Chinese cut methane emissions through better rice farming


Theres not much to smile about in the run up to Copenhagen. However, I snapped up this piece of good news in August but haven’t had the time to post it. Its well worth a read. Basically, draining the water out of rice paddies during the growing season has led to dramatic reductions in methane emissions from Chinese rice-growing sector. Studies conducted by scientists from China and the United States estimate that methane emissions from rice paddies have fallen by a staggering 70% since 1980.

Farmers normally flood rice fields throughout the growing season, meaning that methane is produced by microbes underwater as they help to decay any flooded organic matter.

By studying experimental rice plots and real farmland, Chris Butenhoff and Aslam Khalil, physicists from Portland State University in Portland, Oregon, together with Xiong Zhenqin, an ecologist at Nanjing Agricultural University in China’s Jiangsu province, and their colleagues set out to identify the different factors that affect this process.

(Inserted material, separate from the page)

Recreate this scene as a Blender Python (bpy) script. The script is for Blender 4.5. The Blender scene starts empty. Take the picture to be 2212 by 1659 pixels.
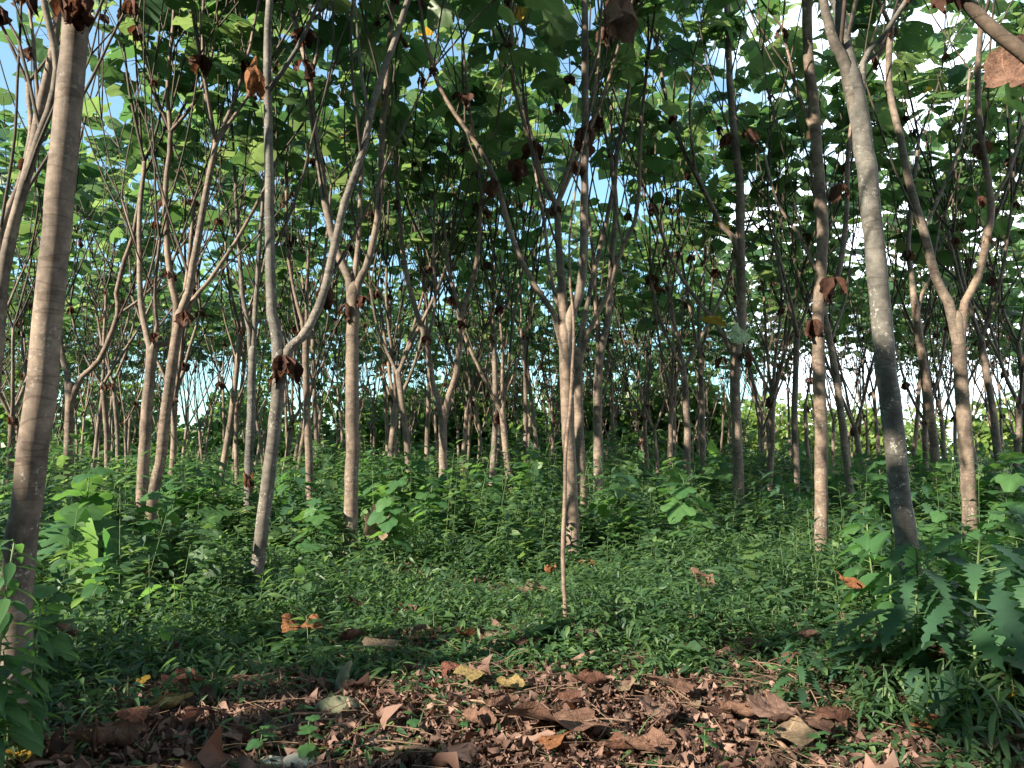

The team found that draining paddy fields in the middle of the rice-growing season — a practice that most Chinese farmers have adopted since the 1980s because it increases rice yields and saves water — stopped most of the methane release from the field. The team presented their results on 13 August at a meeting on climate science convened at a Beijing hotel by the US Department of Energy and China’s Ministry of Science and Technology.

Earlier this year, another team of scientists reported that global methane emissions from rice paddies could be cut by 30% if fields are drained at least once during the growing season. This is a great example of changes in farming practices that not only result in substantial improvements in local and regional yields, but could also have a significant effect in reducing global greenhouse gas emissions.